EU official says China's financial sector largely closed

Mr Michel Barnier, European commissioner for internal market and services, says China's financial sector is not open enough to foreign participation and key obstacles remain to investment. -- PHOTO: REUTERS
Mr Michel Barnier, European commissioner for internal market and services, says China's financial sector is not open enough to foreign participation and key obstacles remain to investment. -- PHOTO: REUTERS

BEIJING (AFP) - China's financial sector is not open enough to foreign participation and key obstacles remain to investment, a top European Union official said on Tuesday.

"Chinese banks are some of the biggest and most powerful banks in the world," Michel Barnier, European commissioner for internal market and services, told reporters.

"They shouldn't and do not fear competition," he added.

Barnier spoke at the end of a visit to China for talks with officials, including Finance Minister Lou Jiwei.

The 28-nation EU and China announced in late November the launch of negotiations for a landmark investment agreement, even as they clashed bitterly last year over commercial disputes ranging from Chinese solar panels to European wine.

Barnier complained that foreign banks take up a mere two per cent of the Chinese market.

"So there is definitely room for progress," he said, adding that more openness in China's banking sector is in its own interest.

"We hope that European banks can be welcomed in China as we welcome Chinese banks in Europe," he said.

Barnier cited as obstacles restrictions on investment levels in joint ventures and the difficulty in obtaining licences for banking or insurance activities.

"It's difficult to get licences," he said. "There are many difficulties for foreign companies because of these controls or restrictions.
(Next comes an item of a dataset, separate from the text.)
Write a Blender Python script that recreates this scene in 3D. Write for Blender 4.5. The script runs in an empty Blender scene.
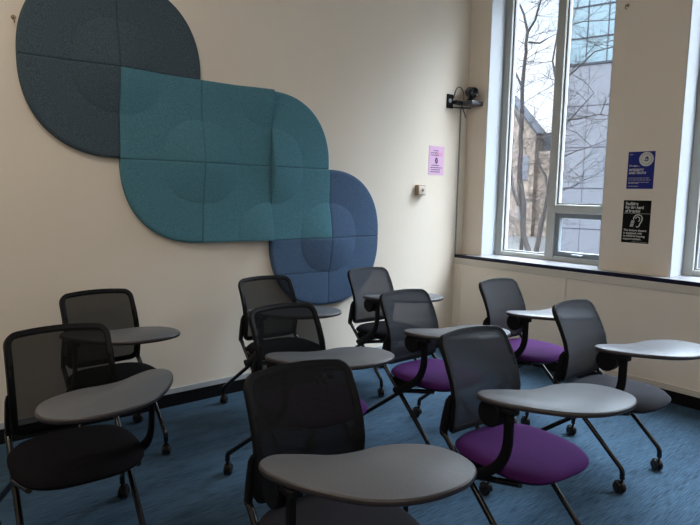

These are obstacles to the participation in the Chinese market."

Barnier, however, praised as progress an emphasis on "rule of law" in decisions taken by China's ruling Communist Party at a key meeting in November, that made commitments to various social, economic and legal reforms.

"This is a very good thing," he said, also praising China's opening of its auto insurance market to European and other foreign companies.

EU trade chief Karel De Gucht in November urged the bloc to defend itself more aggressively against China, saying it would not "get anything from the Chinese by being polite".